== Task requirements ==
The line containing "random.seed(7)" marks the end: extract everything from the first line of the data through that line, exactly, with no pictures.

== Material ==
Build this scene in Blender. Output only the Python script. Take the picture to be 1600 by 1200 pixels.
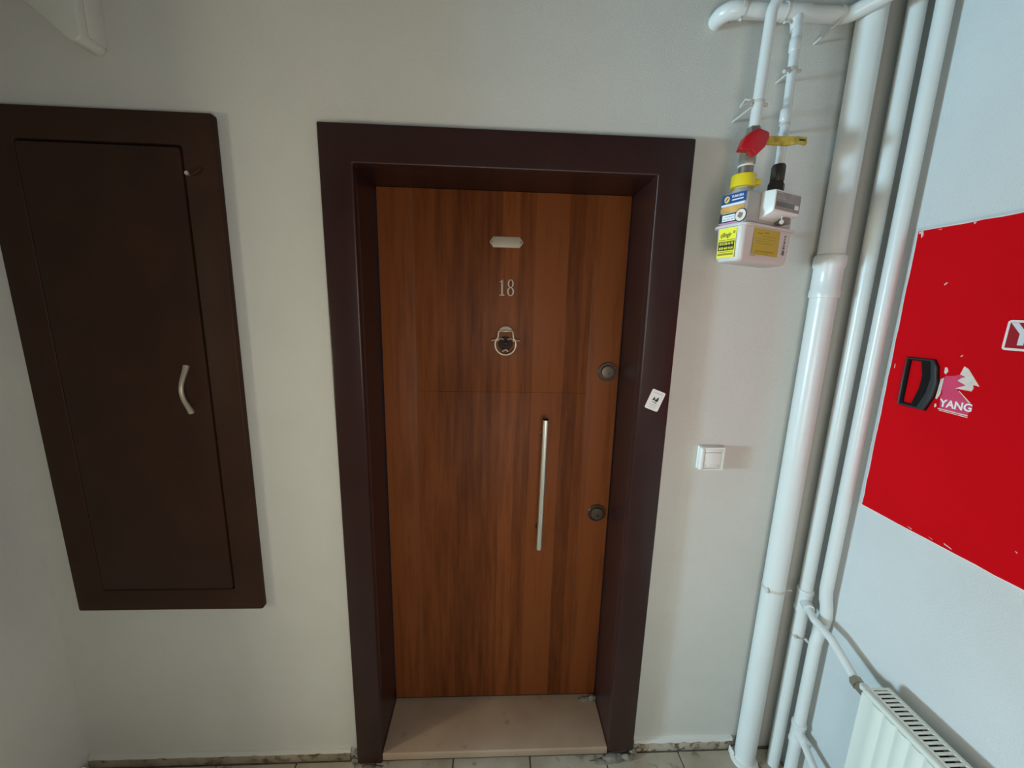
import bpy, bmesh, math, random
from mathutils import Vector, Matrix
from math import sin, cos, pi, radians
for o in list(bpy.data.objects):
    bpy.data.objects.remove(o, do_unlink=True)
S = bpy.context.scene
C = S.collection
random.seed(7)

# ------------------------------------------------------------------ camera, world, light, exposure
XR, XL, ZC = 1.695, -1.014, 2.80          # right wall, left wall face, ceiling
LEAF = 0.178                              # front plane of the door leaf (wall face is y = 0)
cam_d = bpy.data.cameras.new('camera')
cam_d.sensor_width = 36.0
cam_d.lens = 604.96 / 1600 * 36
cam_d.clip_start = 0.02
cam = bpy.data.objects.new('camera', cam_d); C.objects.link(cam)
yaw, pitch, roll = radians(2.7648), radians(-10.968), radians(1.3913)
f = Vector((sin(yaw) * cos(pitch), cos(yaw) * cos(pitch), sin(pitch)))
r0 = Vector((cos(yaw), -sin(yaw), 0)); u0 = r0.cross(f)
r = r0 * cos(roll) + u0 * sin(roll); u = -r0 * sin(roll) + u0 * cos(roll)
cam.matrix_world = Matrix(((r.x, u.x, -f.x, 0.51225), (r.y, u.y, -f.y, -1.25598),
                           (r.z, u.z, -f.z, 1.76550), (0, 0, 0, 1)))
S.camera = cam
S.view_settings.view_transform = 'Standard'
S.view_settings.look = 'None'
S.view_settings.exposure = 0.0
S.view_settings.gamma = 1.0
S.view_settings.use_curve_mapping = False
W = bpy.data.worlds.new('sky'); S.world = W; W.use_nodes = True
W.node_tree.nodes['Background'].inputs[0].default_value = (0.62, 0.82, 1.0, 1)
W.node_tree.nodes['Background'].inputs[1].default_value = 1.0

def area(name, loc, direction, sx, sy, power, col):
    d = bpy.data.lights.new(name, 'AREA'); d.shape = 'RECTANGLE'; d.size = sx; d.size_y = sy
    d.energy = power; d.color = col
    o = bpy.data.objects.new(name, d); C.objects.link(o); o.location = loc
    o.rotation_euler = Vector(direction).to_track_quat('-Z', 'Y').to_euler()
    return o
# daylight through the stair hall window (the light stands in that window's opening)
WY0, WY1, WZ0, WZ1 = -1.18, -1.58, 1.22, 1.72
area('window_daylight', (-4.26, (WY0 + WY1) / 2, (WZ0 + WZ1) / 2), (1, 0, 0), WY0 - WY1, WZ1 - WZ0, 235, (0.46, 0.775, 1.0))
# warm frontal fill light, added unseen behind the viewer
area('front_fill', (0.66, -1.71, 1.30), (0, 1, 0), 0.8, 0.7, 12.6, (1.0, 0.905, 0.80))
# warm globe lamp of the stair hall, left of the landing (its shade is the emitter)
LAMP = (-2.3, -1.25, 1.50)
LAMP_STRENGTH = 60.0

# ------------------------------------------------------------------ materials
def mat(name, col, rough=0.5, metal=0.0, bump=0.0, scale=60, var=0.0, vscale=6, spec=None, stretch=None, detail=4.0):
    m = bpy.data.materials.new(name); m.use_nodes = True
    nt = m.node_tree; b = nt.nodes['Principled BSDF']
    b.inputs['Base Color'].default_value = (*col, 1)
    b.inputs['Roughness'].default_value = rough
    b.inputs['Metallic'].default_value = metal
    if spec is not None: b.inputs['Specular IOR Level'].default_value = spec
    if bump or var:
        tc = nt.nodes.new('ShaderNodeTexCoord')
        mp = nt.nodes.new('ShaderNodeMapping')
        if stretch: mp.inputs['Scale'].default_value = stretch
        nt.links.new(tc.outputs['Object'], mp.inputs['Vector'])
    if var:
        n = nt.nodes.new('ShaderNodeTexNoise'); n.inputs['Scale'].default_value = vscale
        n.inputs['Detail'].default_value = detail
        rp = nt.nodes.new('ShaderNodeMapRange')
        rp.inputs['From Min'].default_value = 0.3; rp.inputs['From Max'].default_value = 0.7
        rp.inputs['To Min'].default_value = 1 - var; rp.inputs['To Max'].default_value = 1 + var
        mx = nt.nodes.new('ShaderNodeVectorMath'); mx.operation = 'SCALE'
        mx.inputs[0].default_value = col
        nt.links.new(mp.outputs[0], n.inputs['Vector']); nt.links.new(n.outputs['Fac'], rp.inputs['Value'])
        nt.links.new(rp.outputs[0], mx.inputs['Scale']); nt.links.new(mx.outputs[0], b.inputs['Base Color'])
    if bump:
        n = nt.nodes.new('ShaderNodeTexNoise'); n.inputs['Scale'].default_value = scale
        n.inputs['Detail'].default_value = 3
        bp = nt.nodes.new('ShaderNodeBump'); bp.inputs['Strength'].default_value = bump
        bp.inputs['Distance'].default_value = 0.002
        nt.links.new(mp.outputs[0], n.inputs['Vector']); nt.links.new(n.outputs['Fac'], bp.inputs['Height'])
        nt.links.new(bp.outputs[0], b.inputs['Normal'])
    return m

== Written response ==
Build this scene in Blender. Output only the Python script. Take the picture to be 1600 by 1200 pixels.
import bpy, bmesh, math, random
from mathutils import Vector, Matrix
from math import sin, cos, pi, radians
for o in list(bpy.data.objects):
    bpy.data.objects.remove(o, do_unlink=True)
S = bpy.context.scene
C = S.collection
random.seed(7)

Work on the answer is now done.